Corporate incentives and perceived bias

  • Many see tech companies as amoral, chasing whichever side holds power or majority sentiment, not consistent principles.
  • Some claim specific communities (e.g., major subreddits) are heavily moderated in favor of certain geopolitical narratives, with bans and deletions enforcing a party line.

Attention economy, manipulation, and personal defenses

  • Commenters link pervasive ads and algorithmic feeds to rising cynicism, “slop” content, and addiction to outrage.
  • There is skepticism that media literacy alone protects against manipulation; people still respond to primal triggers even when aware.
  • Some advocate strict ad blocking as basic self-defense, arguing ads are now a primary vector for scams, malware, and state propaganda.

Marketing evolution and psychological exploitation

  • One subthread traces marketing’s shift from demonstrating product value to manufacturing aspirational lifestyles and envy.
  • Others respond that manipulation and propaganda have always been central to advertising; only the tools and reach have improved.
  • Particular concern is raised about exploitative mobile games and microtransactions targeting children, described as frying their reward circuits.

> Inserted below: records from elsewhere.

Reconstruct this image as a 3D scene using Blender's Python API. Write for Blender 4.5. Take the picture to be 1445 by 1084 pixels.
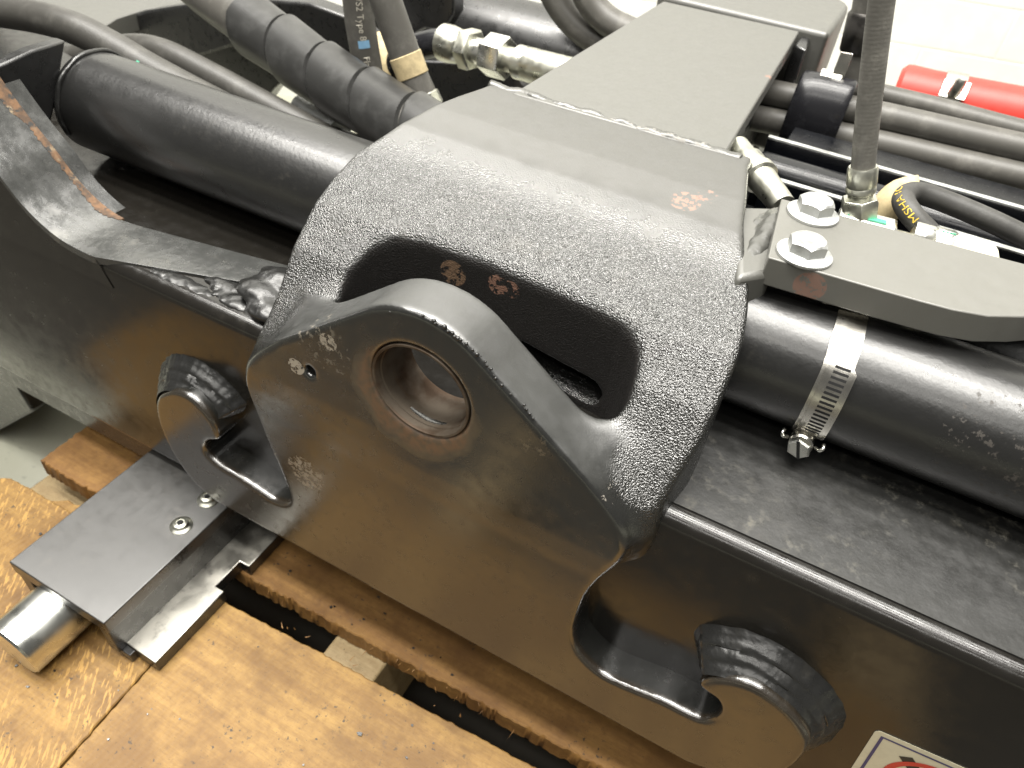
import bpy, bmesh, math, random
import numpy as np
from mathutils import Vector, Matrix, noise as mnoise
R_ = math.radians
rng = random.Random(7)
for o in list(bpy.data.objects): bpy.data.objects.remove(o)
scene = bpy.context.scene
COL = scene.collection

# ------------------------------------------------------------------ camera
F = 1047.28; CX, CY = 722.5, 542.0            # focal length and centre in photo pixels
M = np.array([[0.87893171, 0.3749358, -0.29479178],
              [0.46921083, -0.56885766, 0.675457],
              [0.08555845, -0.73200007, -0.67591097]])   # camera right, down, forward as columns
CAM = np.array([0.13616977, -0.2072232, 0.23655173])
cd = bpy.data.cameras.new('camera'); cam = bpy.data.objects.new('camera', cd); COL.objects.link(cam)
cd.sensor_width = 36; cd.lens = 36 * F / 1445; cd.clip_start = .01; cd.clip_end = 100
rm = Matrix([[M[i, 0], -M[i, 1], -M[i, 2]] for i in range(3)]).to_4x4()
cam.matrix_world = Matrix.Translation(CAM) @ rm
cd.dof.use_dof = True; cd.dof.focus_distance = .36; cd.dof.aperture_fstop = 14
scene.camera = cam

# ------------------------------------------------------------------ light: a bright workshop with ceiling lamps
w = bpy.data.worlds.new('World'); scene.world = w; w.use_nodes = True
bg = w.node_tree.nodes['Background']
bg.inputs[0].default_value = (1.0, .97, .90, 1); bg.inputs[1].default_value = .15
def area(name, loc, target, sx, sy, power, col=(1, .97, .91)):
    l = bpy.data.lights.new(name, 'AREA'); l.shape = 'RECTANGLE'; l.size = sx; l.size_y = sy
    l.energy = power; l.color = col
    o = bpy.data.objects.new(name, l); COL.objects.link(o); o.location = loc
    o.rotation_euler = (Vector(target) - Vector(loc)).to_track_quat('-Z', 'Y').to_euler()
    return o
# five ceiling fixtures running along the beam
for ly, lx, pw in ((-1.80, -.2, 24), (-.95, -.4, 20), (-.38, -.45, 72), (.14, -.45, 100), (.70, -.3, 46)):
    area('ceiling_lamp', (lx, ly, 2.15), (lx, ly * .3, 0), 3.0, .22, pw)
scene.view_settings.view_transform = 'Standard'; scene.view_settings.look = 'None'
scene.view_settings.gamma = 1; scene.view_settings.use_curve_mapping = False
scene.view_settings.exposure = -0.08
scene.render.engine = 'CYCLES'
scene.render.resolution_x, scene.render.resolution_y = 1024, 768

# ------------------------------------------------------------------ helpers: points
def px(u, v, axis, val):
    """point of the place seen at photo pixel (u, v) on the plane axis=val (x, y or z)"""
    a = 'xyz'.index(axis)
    r = M @ np.array([(u - CX) / F, (v - CY) / F, 1.0])
    return Vector(CAM + (val - CAM[a]) / r[a] * r)
def V(*a): return Vector(a)

# ------------------------------------------------------------------ helpers: materials
MATS = {}
class NT:
    def __init__(s, name):
        s.m = bpy.data.materials.new(name); s.m.use_nodes = True
        s.t = s.m.node_tree; s.p = s.t.nodes['Principled BSDF']
        s.tc = s.t.nodes.new('ShaderNodeTexCoord')
        MATS[name] = s.m
    def n(s, typ, **kw):
        nd = s.t.nodes.new('ShaderNode' + typ)
        for k, v in kw.items(): setattr(nd, k, v)
        return nd
    def l(s, a, b): s.t.links.new(a, b)
    def put(s, inp, v):
        if hasattr(v, 'links') or hasattr(v, 'is_output'): s.l(v, inp)
        elif isinstance(v, (tuple, list)) and len(v) == 3 and inp.type == 'RGBA': inp.default_value = (*v, 1)
        else: inp.default_value = v
    def coord(s, kind='Object', scale=(1, 1, 1), rot=(0, 0, 0)):
        mp = s.n('Mapping'); s.l(s.tc.outputs[kind], mp.inputs[0])
        mp.inputs['Scale'].default_value = scale; mp.inputs['Rotation'].default_value = rot
        return mp.outputs[0]
    def noise(s, scale, detail=3, rough=.55, vec=None, dist=0):
        nd = s.n('TexNoise'); nd.inputs['Scale'].default_value = scale; nd.inputs['Detail'].default_value = detail
        nd.inputs['Roughness'].default_value = rough; nd.inputs['Distortion'].default_value = dist
        s.l(vec if vec is not None else s.tc.outputs['Object'], nd.inputs['Vector'])
        return nd.outputs['Fac']
    def ramp(s, fac, a, b, lo=0., hi=1.):
        r = s.n('MapRange'); r.interpolation_type = 'SMOOTHSTEP'
        s.put(r.inputs['Value'], fac)
        r.inputs['From Min'].default_value = a; r.inputs['From Max'].default_value = b
        r.inputs['To Min'].default_value = lo; r.inputs['To Max'].default_value = hi
        return r.outputs[0]
    def math(s, op, a, b=0., clamp=False):
        m = s.n('Math', operation=op); m.use_clamp = clamp
        s.put(m.inputs[0], a); s.put(m.inputs[1], b); return m.outputs[0]
    def mix(s, fac, a, b):
        m = s.n('Mix', data_type='RGBA'); s.put(m.inputs[0], fac); s.put(m.inputs[6], a); s.put(m.inputs[7], b)
        return m.outputs[2]
    def dist(s, pos):
        v = s.n('VectorMath', operation='DISTANCE'); s.l(s.tc.outputs['Object'], v.inputs[0])
        v.inputs[1].default_value = pos; return v.outputs['Value']
    def bump(s, h, strength, distance=.001, prev=None):
        b = s.n('Bump'); s.put(b.inputs['Strength'], strength); b.inputs['Distance'].default_value = distance
        s.l(h, b.inputs['Height'])
        if prev is not None: s.l(prev, b.inputs['Normal'])
        return b.outputs[0]
    def out(s, col=None, rough=None, normal=None, metal=None, spec=None, coat=None):
        p = s.p.inputs
        if col is not None: s.put(p['Base Color'], col)
        if rough is not None: s.put(p['Roughness'], rough)
        if normal is not None: s.l(normal, p['Normal'])
        if metal is not None: s.put(p['Metallic'], metal)
        if spec is not None: s.put(p['Specular IOR Level'], spec)
        if coat is not None: p['Coat Weight'].default_value = coat; p['Coat Roughness'].default_value = .12
        return s.m

def paint(name, base=(.018, .018, .017), rough=.3, peel=0., peel_scale=520, dust=.3, dust_col=(.16, .145, .115),
          spots=(), spec=.5, dust_scale=55, peel_mask=None, extra=None, fleck=.5, ior=1.8, wave=.035, rvar=.08):
    """black machine paint: orange peel, dust, small pale flecks, chips at given places"""
    s = NT(name)
    big = s.noise(9, 4, .6); fine = s.noise(dust_scale, 6, .72)
    d = s.math('MULTIPLY', s.ramp(fine, .50, .78), s.ramp(big, .42, .64))
    col = s.mix(s.math('MULTIPLY', d, dust), base, dust_col)
    fl = s.ramp(s.noise(900, 2, .5), .76, .80)
    fl = s.math('MULTIPLY', fl, s.ramp(s.noise(60, 2), .5, .7, 0, fleck))
    col = s.mix(fl, col, (.3, .28, .24))
    rg = s.math('ADD', s.ramp(s.noise(120, 4, .6), .3, .75, rough - rvar * .7, rough + rvar), s.math('MULTIPLY', d, dust * .5))
    if extra: col, rg = extra(s, col, rg)
    for (pos, rad, c, thr) in spots:
        m = s.ramp(s.dist(pos), rad, rad * .35)
        m = s.math('MULTIPLY', m, s.ramp(s.noise(260, 5, .7), thr, thr + .04))
        m2 = s.ramp(s.math('ADD', m, s.math('MULTIPLY', s.noise(420, 4), .0)), .12, .25)
        col = s.mix(m2, col, c); rg = s.math('ADD', rg, s.math('MULTIPLY', m2, .3))
    nrm = s.bump(s.noise(30, 3), wave, .002)
    if peel:
        st = peel if peel_mask is None else s.math('MULTIPLY', peel_mask(s), peel)
        nrm = s.bump(s.noise(peel_scale, 1.5, .5), st, .0014, nrm)
    nrm = s.bump(s.noise(1500, 2), .05, .0004, nrm)
    s.p.inputs['IOR'].default_value = ior
    return s.out(col, rg, nrm, spec=getattr(s, 'spec', spec))

def rubber(name, base=(.03, .03, .028), rough=.5, rib=0., bump=.12):
    s = NT(name)
    v = s.coord('UV', (1, 1, 1))
    col = s.mix(s.ramp(s.noise(60, 5, .7), .45, .75, 0, .5), base, tuple(min(1, c * 2.2 + .012) for c in base))
    nrm = s.bump(s.noise(700, 3), bump, .0006)
    if rib:
        wv = s.n('TexWave'); wv.wave_type = 'BANDS'; wv.bands_direction = 'X'
        wv.inputs['Scale'].default_value = rib; wv.inputs['Distortion'].default_value = .4; s.l(v, wv.inputs['Vector'])
        nrm = s.bump(wv.outputs['Fac'], .07, .0005, nrm)
    return s.out(col, rough, nrm)

def metal(name, base=(.62, .61, .57), rough=.3, stain=.3, stain_col=(.2, .17, .13), bump=.1, metallic=1.0, scale=180):
    s = NT(name)
    n1 = s.noise(scale, 5, .65)
    col = s.mix(s.ramp(n1, .5, .8, 0, stain), base, stain_col)
    rg = s.ramp(s.noise(scale * .7, 4), .3, .7, rough * .75, rough * 1.35)
    return s.out(col, rg, s.bump(s.noise(900, 3), bump, .0004), metal=metallic)

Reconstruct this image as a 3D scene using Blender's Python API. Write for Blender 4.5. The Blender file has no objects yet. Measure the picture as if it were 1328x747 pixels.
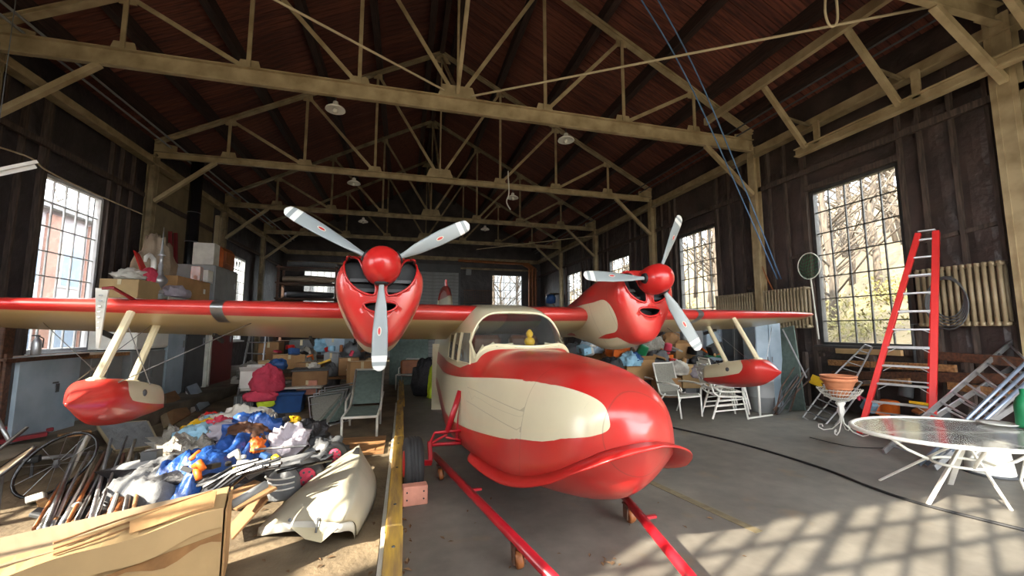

Geopolitics and one-sided narratives

  • The original article’s focus on Israeli government ad campaigns draws strong reactions.
  • Some defend those campaigns as justified given allegations about UNRWA and the broader conflict context; others see them as “genocide propaganda” that platforms should refuse.
  • One long comment accuses the article itself of being propaganda for omitting context like the initial attacks and the other side’s online operations.